„Is
it loud enough?”: Motörhead in der Stadionsporthalle Hannover Die
Begrüßung ist so knapp wie klassisch: „We are Motörhead. We play Rock ’n‘
Roll.” Okay, dann wissen wir das auch. 3000 Fans in der hannoverschen
Stadionsporthalle halten sich am Bierbecher fest und freuen sich auf das,
was nun kommt: das übliche Motörhead-Inferno.
Lemmy
Kilmister, Phil Campbell und Mikkey Dee pflegen einen Rock ’n‘ Roll der
besonderen Art. Motörhead, dessen Debüt bereits vor 27 Jahren erschien,
hat sich – bei in diesem Genre unüblich wenigen Umbesetzungen – mit
kompromissloser Härte und dem üblichen stumpfen „Sex, Drugs & Rock ’n‘
Roll”-Image einen legendären Ruf erarbeitet. „Everything louder than
everyone else” heißt ein Album der Band von 1999, und dieser
programmatische Satz steht auch 2004, bei der Tour zum neuen Album
„Inferno”, auf vielen Fan-T-Shirts. Motörhead steht für mörderische
Lautstärke, brutalen Sound, rabiate Schnelligkeit – aber niemand würde die
Band zu den Schwermetallern zählen. Es geht um Rock ’n‘ Roll, nichts
sonst.
Lemmys röhrender, verzerrter Basssound, der so klingt wie das, was man bei
ihm als Gesang bezeichnen muss, ersetzt locker einen tiefer gestimmten
zweiten Gitarristen und verbündet sich mit der ins Ohr schneidenden
Breitseite von Gitarrist Campbell zu einer Schallmauer, die Schlagzeuger
Dee auch mit härtestem körperlichen Einsatz nicht niederknüppeln kann. „Is
it loud enough?”, fragt Lemmy zwischendurch besorgt. Man wagt nicht zu
widersprechen.
Und doch, bei aller offenkundigen Brachialität – die Wucht dieses Schall
gewordenen Hammers verliert sich in der Breite und Höhe der Halle. Was den
Zuhörer im Capitol vor vier Jahren noch unmittelbar körperlich packte (die
Bassdrum in der Magengrube, die Gitarrensoli zwischen den Ohren), das geht
hier einfach unter. Da machen drei reifere Herren zwar ordentlich den
Radau, für den sie berühmt sind, spielen ihren Rock ’n‘ Roll hart und
schnell, so wie es im Was-ein-echtes-Motörhead-Konzert-ausmacht-Lehrbuch
steht – so what?
Mickey Dee wirbelt die Sticks, Phil Campbell schnippt die Plektren, und
Lemmy Kilmister wirft den Hals in den Nacken – Abziehbilder des
Rock-Business.

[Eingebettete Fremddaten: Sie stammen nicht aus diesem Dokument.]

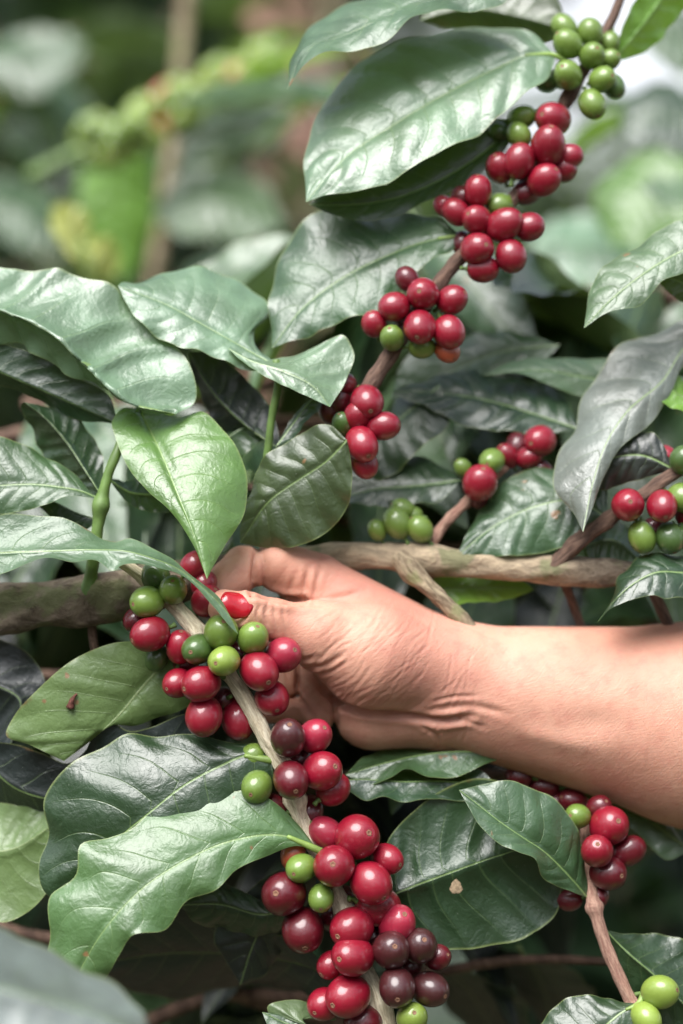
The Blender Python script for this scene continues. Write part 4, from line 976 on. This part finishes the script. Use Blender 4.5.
_cm = {}
def crown_mesh(n, seed, rx, rz, size=(.07, .14), dense=0.5):
    """many separate folded, leaf shaped faces in clumps"""
    rng = np.random.RandomState(seed)
    nc = max(8, n // 40)
    cc = rng.normal(size=(nc, 3)); cc /= np.linalg.norm(cc, axis=1)[:, None]
    cc *= (rng.rand(nc, 1) ** dense) * np.array([rx, rx, rz])
    idx = rng.randint(0, nc, n)
    p = cc[idx] + rng.normal(size=(n, 3)) * np.array([rx, rx, rz]) * 0.13
    yaw = rng.rand(n) * 6.283; pit = np.radians(rng.uniform(-10, 65, n)); rol = np.radians(rng.uniform(-45, 45, n))
    L = rng.uniform(size[0], size[1], n); W = L * rng.uniform(.18, .26, n)
    d = np.stack([np.cos(yaw) * np.cos(pit), np.sin(yaw) * np.cos(pit), -np.sin(pit)], 1)
    s = np.stack([-np.sin(yaw), np.cos(yaw), 0 * yaw], 1)
    u = np.cross(d, s); s2 = s * np.cos(rol)[:, None] + u * np.sin(rol)[:, None]
    u2 = np.cross(s2, d)
    prof = [(0, 0, 0), (.3, 1, .25), (.65, .85, .2), (1, 0, -.05)]
    V = np.zeros((n, 8, 3))
    V[:, 0] = p
    for k, (a, w, h) in enumerate(prof[1:3]):
        c = p + d * (L * a)[:, None] + u2 * (-0.10 * L * a * a)[:, None]
        V[:, 1 + k * 3] = c
        V[:, 2 + k * 3] = c + s2 * (W * w)[:, None] + u2 * (W * h)[:, None]
        V[:, 3 + k * 3] = c - s2 * (W * w)[:, None] + u2 * (W * h)[:, None]
    V[:, 7] = p + d * L[:, None] + u2 * (-0.2 * L)[:, None]
    T = np.array([[0, 2, 1, 1], [0, 1, 3, 3], [1, 2, 5, 4], [3, 1, 4, 6], [4, 5, 7, 7], [6, 4, 7, 7]])
    F = (np.arange(n) * 8)[:, None, None] + T[None]
    F = [list(dict.fromkeys(f)) for f in F.reshape(-1, 4).tolist()]
    return V.reshape(-1, 3), F

def foliage_mat(name, a, b, rough=0.42, tr=0.22):
    m = NT(name); obj = m.coord('Object'); geo = m.n('ShaderNodeNewGeometry')
    rpi = geo.outputs['Random Per Island']
    col = m.mix(rpi, a, b); col = m.mix(m.ramp(m.noise(obj, 5, 3), .4, .65), col, tuple(x * .6 for x in a))
    p = m.n('ShaderNodeBsdfPrincipled', Roughness=rough); m.l(col, p.inputs['Base Color'])
    t = m.n('ShaderNodeBsdfTranslucent'); t.inputs[0].default_value = (b[0] * 2.2, b[1] * 2.2, b[2] * 1.2, 1)
    ms = m.n('ShaderNodeMixShader'); ms.inputs[0].default_value = tr
    m.l(p.outputs[0], ms.inputs[1]); m.l(t.outputs[0], ms.inputs[2]); m.l(ms.outputs[0], m.out.inputs[0]); return m.m
M['f1'] = foliage_mat('foliage_deep', (0.012, 0.028, 0.013), (0.035, 0.066, 0.026))
M['f2'] = foliage_mat('foliage_mid', (0.018, 0.042, 0.020), (0.045, 0.085, 0.038))
M['f3'] = foliage_mat('foliage_far', (0.04, 0.07, 0.03), (0.09, 0.14, 0.05))

def crown_of(parent, center, r, n, seed, flat=0.8, mat='f1', size=(.08, .15), dense=.5):
    V, F = crown_mesh(n, seed, r, r * flat, size, dense)
    V = V + np.array(center)
    return mesh_obj('crown', V, F, M[mat], parent, smooth=False)

def bush(x, Y, h, r, n, seed, label, group, mat='f1', size=(.08, .15)):
    o = empty('coffee_bush', Vector((x, Y, 0)), label, 'coffee bush', group)
    rr = random.Random(seed)
    for k in range(3):
        a = rr.uniform(0, 6.28); tp = Vector((x + math.cos(a) * r * .4, Y + math.sin(a) * r * .4, h * .8))
        V, F, c = tube([(x + math.cos(a)*.03, Y + math.sin(a)*.03, -0.02), ((x + tp.x) / 2 + .03, (Y + tp.y) / 2, h * .4), tuple(tp)], [.022, .016, .006], n=20, sides=8, rough=.08)
        uv = np.zeros((len(V), 2)); uv[:, 1] = V[:, 2]
        mesh_obj('trunk', V, F, M['brown'], o, uvs={'Bark': uv})
    crown_of(o, (x, Y, h * .55), r, n, seed, h * .5 / r, mat, size, .6)
    return o

GB = 'coffee bushes behind the branches'
for i, (x, Y, h, r, n, mt) in enumerate([(-.55, 1.15, 1.75, .42, 1500, 'f1'), (.05, 1.35, 1.40, .42, 1400, 'f2'), (.62, 1.2, 1.55, .45, 1500, 'f2'),
        (-1.3, 1.6, 1.9, .6, 1600, 'f1'), (1.4, 1.7, 1.6, .6, 1600, 'f1'), (-.35, 2.5, 2.5, .75, 2600, 'f1'), (.45, 2.7, 1.62, .7, 2200, 'f2'), (1.4, 3.0, 1.75, .8, 2200, 'f1'),
        (-1.5, 3.0, 2.6, .85, 2400, 'f1'), (-2.8, 3.6, 2.4, .9, 1800, 'f1'), (2.8, 3.4, 2.0, .9, 1800, 'f1'), (.1, 4.2, 2.3, .9, 2200, 'f1')]):
    bush(x, Y, h, r, n, 300 + i, ['leafy coffee bush in the blurred background', 'far coffee bush in the blurred background'][i > 4], GB, mt)

for a in [(146, 330, -20, .68, .0055, 'palebark', 'thin pale leaning trunk beside the broad yellow green leaf', 42), (330, 300, -30, 1.5, .009, 'palebark', 'pale brown trunk hidden mostly by the top pale leaves'),
          (262, 300, 60, 1.25, .014, 'pinktwig', 'reddish brown trunk behind the pale top leaves'), (292, 300, -30, 1.9, .022, 'pinktwig', 'thick light brown trunk at the top between the leaves')]:
    sapling(a[0], a[1], a[2], a[3], a[4], a[5], a[6], lean=a[7] if len(a) > 7 else 0)

for i, (x, Y, h, r, n, mt) in enumerate([(-.9, -2.3, 2.1, .8, 2500, 'f1'), (.6, -2.6, 2.2, .8, 2500, 'f1'), (-2.0, -1.0, 2.2, .7, 2500, 'f1'), (1.9, -1.1, 2.1, .7, 2500, 'f1'), (2.1, -2.6, 2.2, .8, 2000, 'f1'), (-2.4, -2.5, 2.2, .8, 2000, 'f1')]):  # unseen bushes added around the camera to block low sky light and darken reflections
    bush(x, Y, h, r, n, 340 + i, 'unseen coffee bush added behind the viewer to block low sky light', 'unseen coffee bushes added to block light', mt)
o = empty('tree', Vector((-2.0, 5.0, 0)), 'slender shade tree standing just beyond the coffee bushes', 'tree')
V, F, c = tube([(-2.0, 5.0, -.1), (-1.9, 5.1, 1.8), (-1.7, 5.4, 3.2), (-1.6, 5.6, 4.6)], [.16, .12, .09, .04], n=30, sides=12, rough=.08)
uv = np.zeros((len(V), 2)); uv[:, 1] = V[:, 2]; mesh_obj('trunk', V, F, M['brown'], o, uvs={'Bark': uv})
crown_of(o, (-1.6, 5.6, 4.2), 2.2, 2600, 777, .35, 'f1', (.22, .42), .5)
GT = 'shade trees beyond the coffee bushes'
for i, (x, Y, h, r) in enumerate([(-4.5, 9, 6, 2.6), (-1.6, 8, 6.5, 2.4), (-8.5, 12, 7, 3.2), (6.5, 13, 6.0, 2.8), (2.2, 16, 4.4, 2.2), (11, 16, 7, 3.2), (-14, 15, 8, 4), (-3, 20, 9, 4.5), (17, 20, 8, 4)]):
    o = empty('tree', Vector((x, Y, 0)), 'leafy shade tree far behind the bushes', 'tree', GT)
    V, F, c = tube([(x, Y, -.1), (x + .1, Y, h * .4), (x - .1, Y, h * .8)], [.22, .15, .06], n=20, sides=12, rough=.08)
    uv = np.zeros((len(V), 2)); uv[:, 1] = V[:, 2]; mesh_obj('trunk', V, F, M['brown'], o, uvs={'Bark': uv})
    crown_of(o, (x, Y, h * .55), r, 2600, 700 + i, h * .48 / r, 'f3', (.25, .5), .5)

# =================================================================== ground, hills, sky light
def ground():
    m = NT('soil_and_litter'); obj = m.coord('Object')
    n1 = m.noise(obj, .8, 5); n2 = m.noise(obj, 14, 6, .7)
    c = m.mix(m.ramp(n2, .4, .65), (.085, .055, .035), (.16, .11, .07)); c = m.mix(m.ramp(n1, .45, .6), c, (.05, .085, .03))
    b = m.n('ShaderNodeBsdfPrincipled', Roughness=.95); m.l(c, b.inputs['Base Color']); m.l(m.bump(n2, .8, .03), b.inputs['Normal'])
    m.l(b.outputs[0], m.out.inputs[0])
    n = 60; xs = np.linspace(-1, 1, n); xs = np.sign(xs) * np.abs(xs) ** 3 * 600
    V = [(x, y, -.02 + .03 * math.sin(x * 1.3) * math.cos(y * .9) * (abs(x) < 60)) for y in xs for x in xs]
    F = [[j*n+i, j*n+i+1, (j+1)*n+i+1, (j+1)*n+i] for j in range(n-1) for i in range(n-1)]
    o = mesh_obj('ground', V, F, m.m); tag(o, kind='structure')
ground()
V = []; F = []; n = 120
for j in range(10):
    for i in range(n):
        a = 6.283 * i / n; rr_ = 90 + 22 * j; h = 0 if j == 0 else (11 * math.sin(j / 9 * 1.5)) * (1 + .35 * math.sin(3 * a + 1) + .2 * math.sin(7 * a + j * .5))
        V.append((rr_ * math.cos(a), rr_ * math.sin(a), h - .3))
for j in range(9):
    for i in range(n): k = (i + 1) % n; F.append([j*n+i, j*n+k, (j+1)*n+k, (j+1)*n+i])
m = NT('wooded_hill'); c = m.mix(m.ramp(m.noise(m.coord('Object'), .12, 8, .7), .4, .6), (.03, .055, .025), (.07, .11, .04))
b = m.n('ShaderNodeBsdfPrincipled', Roughness=.95); m.l(c, b.inputs['Base Color']); m.l(b.outputs[0], m.out.inputs[0])
tag(mesh_obj('hills', V, F, m.m), kind='structure')

world = bpy.data.worlds.new('World'); scene.world = world; world.use_nodes = True
nt = world.node_tree; nt.nodes.clear()
sky = nt.nodes.new('ShaderNodeTexSky'); sky.sky_type = 'NISHITA'; sky.sun_disc = False
SUN_EL, SUN_AZ = 56, -155     # azimuth measured from the viewing direction, negative = left
sky.sun_elevation = R(SUN_EL); sky.sun_rotation = R(SUN_AZ); sky.air_density = 1.0; sky.dust_density = 3.0
hs = nt.nodes.new('ShaderNodeHueSaturation'); hs.inputs['Saturation'].default_value = 0.6
bg = nt.nodes.new('ShaderNodeBackground'); bg.inputs[1].default_value = 0.05
wo = nt.nodes.new('ShaderNodeOutputWorld')
nt.links.new(sky.outputs[0], hs.inputs['Color'])
# bright broken cloud low in the sky, thinning overhead
tcw = nt.nodes.new('ShaderNodeTexCoord'); sxw = nt.nodes.new('ShaderNodeSeparateXYZ'); nt.links.new(tcw.outputs['Generated'], sxw.inputs[0])
nzw = nt.nodes.new('ShaderNodeTexNoise'); nzw.inputs['Scale'].default_value = 3.0; nzw.inputs['Detail'].default_value = 6; nt.links.new(tcw.outputs['Generated'], nzw.inputs['Vector'])
adw = nt.nodes.new('ShaderNodeMath'); adw.operation = 'MULTIPLY_ADD'; adw.inputs[1].default_value = .5; nt.links.new(nzw.outputs[0], adw.inputs[0]); nt.links.new(sxw.outputs[2], adw.inputs[2])
mrw = nt.nodes.new('ShaderNodeMapRange'); mrw.interpolation_type = 'SMOOTHSTEP'; nt.links.new(adw.outputs[0], mrw.inputs[0])
mrw.inputs[1].default_value = .78; mrw.inputs[2].default_value = .50
mxw = nt.nodes.new('ShaderNodeMix'); mxw.data_type = 'RGBA'; nt.links.new(mrw.outputs[0], mxw.inputs[0]); nt.links.new(hs.outputs[0], mxw.inputs[6]); mxw.inputs[7].default_value = (5.6, 5.8, 6.2, 1)
nt.links.new(mxw.outputs[2], bg.inputs[0]); nt.links.new(bg.outputs[0], wo.inputs[0])
sl = bpy.data.lights.new('sun', 'SUN'); sl.energy = 1.5; sl.angle = R(46); sl.color = (1.0, .995, .985)
so = bpy.data.objects.new('sun', sl); link(so)
sd = Vector((math.sin(R(SUN_AZ)) * math.cos(R(SUN_EL)), math.cos(R(SUN_AZ)) * math.cos(R(SUN_EL)), math.sin(R(SUN_EL))))
so.rotation_euler = sd.to_track_quat('Z', 'Y').to_euler(); so.location = (0, 0, 5)

cam = bpy.data.cameras.new('camera'); co = bpy.data.objects.new('camera', cam); link(co)
co.location = (0, -D, CZ); co.rotation_euler = (R(90), 0, 0)
cam.sensor_fit = 'VERTICAL'; cam.sensor_height = 36; cam.lens = 36 * D / (1024 * S)
cam.shift_x = 0; cam.clip_start = 0.02; cam.clip_end = 2000
cam.dof.use_dof = True; cam.dof.focus_distance = D - 16 * S; cam.dof.aperture_fstop = 2.9
scene.camera = co
scene.view_settings.view_transform = 'Standard'; scene.view_settings.look = 'None'
scene.view_settings.gamma = 1; scene.view_settings.use_curve_mapping = False
scene.view_settings.exposure = 2.15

Und während Lemmy in Plauderlaune ist, beinahe jeden Song
ansagt und sich immer wieder nach dem werten Wohlbefinden im Saal
erkundigt, verhält dieser sich recht still. Die Sekunden zwischen den
Songs sind eben wertvolle Schonzeit für die Ohren, da macht man selber
lieber keinen Lärm.
Zum Zugabenblock setzen sich Campbell und Dee an akustische (!) Gitarren,
Lemmy lässt seinen Bass im Ständer und zückt eine Mundharmonika. Ja, was
ist das? Ein Blues, akustisch, unplugged, gut und dreckig! Aber dann, als
Wiedergutmachung, folgt „Ace of spades”, das volle Brett, ebenso wie bei
„Overkill”, wo die Double-Bass eine optische Entsprechung in
Stroboskop-Dauerfeuer findet. Da glühen die Ohren – die roten Augen des
Bandmonstermaskottchens im Bühnenhintergrund.